Below is a listing; reproduce each line of it exactly.

*** Dataset content

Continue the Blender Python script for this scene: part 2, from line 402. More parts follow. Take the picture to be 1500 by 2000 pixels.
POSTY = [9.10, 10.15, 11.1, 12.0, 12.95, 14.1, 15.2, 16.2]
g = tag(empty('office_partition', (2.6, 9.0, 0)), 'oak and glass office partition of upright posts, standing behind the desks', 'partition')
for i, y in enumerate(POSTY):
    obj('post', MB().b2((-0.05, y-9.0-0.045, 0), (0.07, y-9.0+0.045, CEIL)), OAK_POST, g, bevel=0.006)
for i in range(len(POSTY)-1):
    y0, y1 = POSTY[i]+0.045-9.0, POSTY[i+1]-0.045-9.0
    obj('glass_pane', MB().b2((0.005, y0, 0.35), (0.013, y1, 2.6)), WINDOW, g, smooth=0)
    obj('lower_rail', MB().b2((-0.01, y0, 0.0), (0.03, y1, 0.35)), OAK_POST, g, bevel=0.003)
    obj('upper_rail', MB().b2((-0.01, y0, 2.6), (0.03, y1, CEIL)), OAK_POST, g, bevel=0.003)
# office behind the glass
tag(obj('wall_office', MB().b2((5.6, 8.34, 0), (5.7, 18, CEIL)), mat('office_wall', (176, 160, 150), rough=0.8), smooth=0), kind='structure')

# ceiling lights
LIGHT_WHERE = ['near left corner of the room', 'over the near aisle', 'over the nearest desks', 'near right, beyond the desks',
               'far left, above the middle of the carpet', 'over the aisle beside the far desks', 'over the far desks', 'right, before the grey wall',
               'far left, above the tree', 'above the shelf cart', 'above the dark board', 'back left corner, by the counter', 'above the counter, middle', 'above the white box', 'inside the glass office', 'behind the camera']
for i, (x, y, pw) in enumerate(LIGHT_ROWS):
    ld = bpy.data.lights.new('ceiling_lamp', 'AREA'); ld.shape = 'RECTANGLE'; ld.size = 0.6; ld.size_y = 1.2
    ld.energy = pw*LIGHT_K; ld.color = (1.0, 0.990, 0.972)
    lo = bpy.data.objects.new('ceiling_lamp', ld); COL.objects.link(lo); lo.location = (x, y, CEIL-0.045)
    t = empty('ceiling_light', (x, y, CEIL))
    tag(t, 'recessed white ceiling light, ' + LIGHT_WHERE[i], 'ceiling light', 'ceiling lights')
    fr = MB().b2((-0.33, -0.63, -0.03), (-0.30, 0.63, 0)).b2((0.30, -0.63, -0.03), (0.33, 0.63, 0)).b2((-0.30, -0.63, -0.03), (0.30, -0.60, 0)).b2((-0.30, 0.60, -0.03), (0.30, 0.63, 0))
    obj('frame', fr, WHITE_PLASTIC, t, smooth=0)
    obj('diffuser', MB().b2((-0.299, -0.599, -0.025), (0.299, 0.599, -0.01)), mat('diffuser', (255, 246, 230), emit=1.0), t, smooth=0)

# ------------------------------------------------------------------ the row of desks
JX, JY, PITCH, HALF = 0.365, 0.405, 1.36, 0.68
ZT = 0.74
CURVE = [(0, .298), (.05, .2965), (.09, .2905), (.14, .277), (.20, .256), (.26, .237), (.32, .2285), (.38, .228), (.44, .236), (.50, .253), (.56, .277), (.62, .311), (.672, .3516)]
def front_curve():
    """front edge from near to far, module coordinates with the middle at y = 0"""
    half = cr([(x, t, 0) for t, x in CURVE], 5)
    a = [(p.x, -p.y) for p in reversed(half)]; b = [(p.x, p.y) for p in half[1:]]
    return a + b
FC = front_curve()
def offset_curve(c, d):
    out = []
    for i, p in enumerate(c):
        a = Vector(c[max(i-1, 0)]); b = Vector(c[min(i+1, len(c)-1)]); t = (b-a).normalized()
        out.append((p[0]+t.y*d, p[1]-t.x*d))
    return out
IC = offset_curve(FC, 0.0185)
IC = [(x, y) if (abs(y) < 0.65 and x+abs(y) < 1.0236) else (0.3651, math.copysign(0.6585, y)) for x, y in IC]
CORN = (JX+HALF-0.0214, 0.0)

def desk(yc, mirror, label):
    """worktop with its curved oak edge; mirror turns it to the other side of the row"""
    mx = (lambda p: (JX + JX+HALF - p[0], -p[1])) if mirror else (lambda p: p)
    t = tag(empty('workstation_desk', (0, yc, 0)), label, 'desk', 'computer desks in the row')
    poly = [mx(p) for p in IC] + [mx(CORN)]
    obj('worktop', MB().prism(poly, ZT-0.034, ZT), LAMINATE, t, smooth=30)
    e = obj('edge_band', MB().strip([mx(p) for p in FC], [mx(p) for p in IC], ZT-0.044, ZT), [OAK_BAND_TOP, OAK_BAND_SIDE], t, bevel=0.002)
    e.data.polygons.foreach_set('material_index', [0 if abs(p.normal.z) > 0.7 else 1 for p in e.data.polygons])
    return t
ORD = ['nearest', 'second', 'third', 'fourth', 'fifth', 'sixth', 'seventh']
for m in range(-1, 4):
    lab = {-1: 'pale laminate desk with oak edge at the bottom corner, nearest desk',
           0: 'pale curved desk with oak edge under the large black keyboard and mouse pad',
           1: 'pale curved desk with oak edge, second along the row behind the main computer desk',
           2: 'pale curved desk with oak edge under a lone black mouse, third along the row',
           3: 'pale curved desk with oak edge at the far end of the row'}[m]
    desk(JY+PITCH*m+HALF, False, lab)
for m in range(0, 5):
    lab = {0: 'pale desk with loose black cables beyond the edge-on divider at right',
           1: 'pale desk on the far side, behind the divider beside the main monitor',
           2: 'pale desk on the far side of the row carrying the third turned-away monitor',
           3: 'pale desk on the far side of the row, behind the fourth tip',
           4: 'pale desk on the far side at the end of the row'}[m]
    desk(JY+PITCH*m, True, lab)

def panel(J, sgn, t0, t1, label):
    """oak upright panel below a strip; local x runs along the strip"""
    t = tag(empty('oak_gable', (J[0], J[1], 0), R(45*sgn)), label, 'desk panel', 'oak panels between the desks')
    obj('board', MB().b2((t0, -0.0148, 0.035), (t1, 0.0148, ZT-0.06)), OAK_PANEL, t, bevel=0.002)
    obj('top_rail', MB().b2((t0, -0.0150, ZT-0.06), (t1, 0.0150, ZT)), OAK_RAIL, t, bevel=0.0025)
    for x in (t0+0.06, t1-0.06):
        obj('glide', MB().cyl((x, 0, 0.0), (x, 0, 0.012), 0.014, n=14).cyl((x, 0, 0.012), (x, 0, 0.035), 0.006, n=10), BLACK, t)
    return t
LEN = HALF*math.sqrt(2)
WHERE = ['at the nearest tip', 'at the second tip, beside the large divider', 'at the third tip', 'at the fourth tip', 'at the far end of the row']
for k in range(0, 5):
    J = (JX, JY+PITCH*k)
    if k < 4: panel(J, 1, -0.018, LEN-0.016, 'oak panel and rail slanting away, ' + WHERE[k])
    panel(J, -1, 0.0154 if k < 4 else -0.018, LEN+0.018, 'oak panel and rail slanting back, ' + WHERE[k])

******

> **Solution to this problem**
Continue the Blender Python script for this scene: part 2, from line 402. More parts follow. Take the picture to be 1500 by 2000 pixels.
POSTY = [9.10, 10.15, 11.1, 12.0, 12.95, 14.1, 15.2, 16.2]
g = tag(empty('office_partition', (2.6, 9.0, 0)), 'oak and glass office partition of upright posts, standing behind the desks', 'partition')
for i, y in enumerate(POSTY):
    obj('post', MB().b2((-0.05, y-9.0-0.045, 0), (0.07, y-9.0+0.045, CEIL)), OAK_POST, g, bevel=0.006)
for i in range(len(POSTY)-1):
    y0, y1 = POSTY[i]+0.045-9.0, POSTY[i+1]-0.045-9.0
    obj('glass_pane', MB().b2((0.005, y0, 0.35), (0.013, y1, 2.6)), WINDOW, g, smooth=0)
    obj('lower_rail', MB().b2((-0.01, y0, 0.0), (0.03, y1, 0.35)), OAK_POST, g, bevel=0.003)
    obj('upper_rail', MB().b2((-0.01, y0, 2.6), (0.03, y1, CEIL)), OAK_POST, g, bevel=0.003)
# office behind the glass
tag(obj('wall_office', MB().b2((5.6, 8.34, 0), (5.7, 18, CEIL)), mat('office_wall', (176, 160, 150), rough=0.8), smooth=0), kind='structure')

# ceiling lights
LIGHT_WHERE = ['near left corner of the room', 'over the near aisle', 'over the nearest desks', 'near right, beyond the desks',
               'far left, above the middle of the carpet', 'over the aisle beside the far desks', 'over the far desks', 'right, before the grey wall',
               'far left, above the tree', 'above the shelf cart', 'above the dark board', 'back left corner, by the counter', 'above the counter, middle', 'above the white box', 'inside the glass office', 'behind the camera']
for i, (x, y, pw) in enumerate(LIGHT_ROWS):
    ld = bpy.data.lights.new('ceiling_lamp', 'AREA'); ld.shape = 'RECTANGLE'; ld.size = 0.6; ld.size_y = 1.2
    ld.energy = pw*LIGHT_K; ld.color = (1.0, 0.990, 0.972)
    lo = bpy.data.objects.new('ceiling_lamp', ld); COL.objects.link(lo); lo.location = (x, y, CEIL-0.045)
    t = empty('ceiling_light', (x, y, CEIL))
    tag(t, 'recessed white ceiling light, ' + LIGHT_WHERE[i], 'ceiling light', 'ceiling lights')
    fr = MB().b2((-0.33, -0.63, -0.03), (-0.30, 0.63, 0)).b2((0.30, -0.63, -0.03), (0.33, 0.63, 0)).b2((-0.30, -0.63, -0.03), (0.30, -0.60, 0)).b2((-0.30, 0.60, -0.03), (0.30, 0.63, 0))
    obj('frame', fr, WHITE_PLASTIC, t, smooth=0)
    obj('diffuser', MB().b2((-0.299, -0.599, -0.025), (0.299, 0.599, -0.01)), mat('diffuser', (255, 246, 230), emit=1.0), t, smooth=0)

# ------------------------------------------------------------------ the row of desks
JX, JY, PITCH, HALF = 0.365, 0.405, 1.36, 0.68
ZT = 0.74
CURVE = [(0, .298), (.05, .2965), (.09, .2905), (.14, .277), (.20, .256), (.26, .237), (.32, .2285), (.38, .228), (.44, .236), (.50, .253), (.56, .277), (.62, .311), (.672, .3516)]
def front_curve():
    """front edge from near to far, module coordinates with the middle at y = 0"""
    half = cr([(x, t, 0) for t, x in CURVE], 5)
    a = [(p.x, -p.y) for p in reversed(half)]; b = [(p.x, p.y) for p in half[1:]]
    return a + b
FC = front_curve()
def offset_curve(c, d):
    out = []
    for i, p in enumerate(c):
        a = Vector(c[max(i-1, 0)]); b = Vector(c[min(i+1, len(c)-1)]); t = (b-a).normalized()
        out.append((p[0]+t.y*d, p[1]-t.x*d))
    return out
IC = offset_curve(FC, 0.0185)
IC = [(x, y) if (abs(y) < 0.65 and x+abs(y) < 1.0236) else (0.3651, math.copysign(0.6585, y)) for x, y in IC]
CORN = (JX+HALF-0.0214, 0.0)

def desk(yc, mirror, label):
    """worktop with its curved oak edge; mirror turns it to the other side of the row"""
    mx = (lambda p: (JX + JX+HALF - p[0], -p[1])) if mirror else (lambda p: p)
    t = tag(empty('workstation_desk', (0, yc, 0)), label, 'desk', 'computer desks in the row')
    poly = [mx(p) for p in IC] + [mx(CORN)]
    obj('worktop', MB().prism(poly, ZT-0.034, ZT), LAMINATE, t, smooth=30)
    e = obj('edge_band', MB().strip([mx(p) for p in FC], [mx(p) for p in IC], ZT-0.044, ZT), [OAK_BAND_TOP, OAK_BAND_SIDE], t, bevel=0.002)
    e.data.polygons.foreach_set('material_index', [0 if abs(p.normal.z) > 0.7 else 1 for p in e.data.polygons])
    return t
ORD = ['nearest', 'second', 'third', 'fourth', 'fifth', 'sixth', 'seventh']
for m in range(-1, 4):
    lab = {-1: 'pale laminate desk with oak edge at the bottom corner, nearest desk',
           0: 'pale curved desk with oak edge under the large black keyboard and mouse pad',
           1: 'pale curved desk with oak edge, second along the row behind the main computer desk',
           2: 'pale curved desk with oak edge under a lone black mouse, third along the row',
           3: 'pale curved desk with oak edge at the far end of the row'}[m]
    desk(JY+PITCH*m+HALF, False, lab)
for m in range(0, 5):
    lab = {0: 'pale desk with loose black cables beyond the edge-on divider at right',
           1: 'pale desk on the far side, behind the divider beside the main monitor',
           2: 'pale desk on the far side of the row carrying the third turned-away monitor',
           3: 'pale desk on the far side of the row, behind the fourth tip',
           4: 'pale desk on the far side at the end of the row'}[m]
    desk(JY+PITCH*m, True, lab)

def panel(J, sgn, t0, t1, label):
    """oak upright panel below a strip; local x runs along the strip"""
    t = tag(empty('oak_gable', (J[0], J[1], 0), R(45*sgn)), label, 'desk panel', 'oak panels between the desks')
    obj('board', MB().b2((t0, -0.0148, 0.035), (t1, 0.0148, ZT-0.06)), OAK_PANEL, t, bevel=0.002)
    obj('top_rail', MB().b2((t0, -0.0150, ZT-0.06), (t1, 0.0150, ZT)), OAK_RAIL, t, bevel=0.0025)
    for x in (t0+0.06, t1-0.06):
        obj('glide', MB().cyl((x, 0, 0.0), (x, 0, 0.012), 0.014, n=14).cyl((x, 0, 0.012), (x, 0, 0.035), 0.006, n=10), BLACK, t)
    return t
LEN = HALF*math.sqrt(2)
WHERE = ['at the nearest tip', 'at the second tip, beside the large divider', 'at the third tip', 'at the fourth tip', 'at the far end of the row']
for k in range(0, 5):
    J = (JX, JY+PITCH*k)
    if k < 4: panel(J, 1, -0.018, LEN-0.016, 'oak panel and rail slanting away, ' + WHERE[k])
    panel(J, -1, 0.0154 if k < 4 else -0.018, LEN+0.018, 'oak panel and rail slanting back, ' + WHERE[k])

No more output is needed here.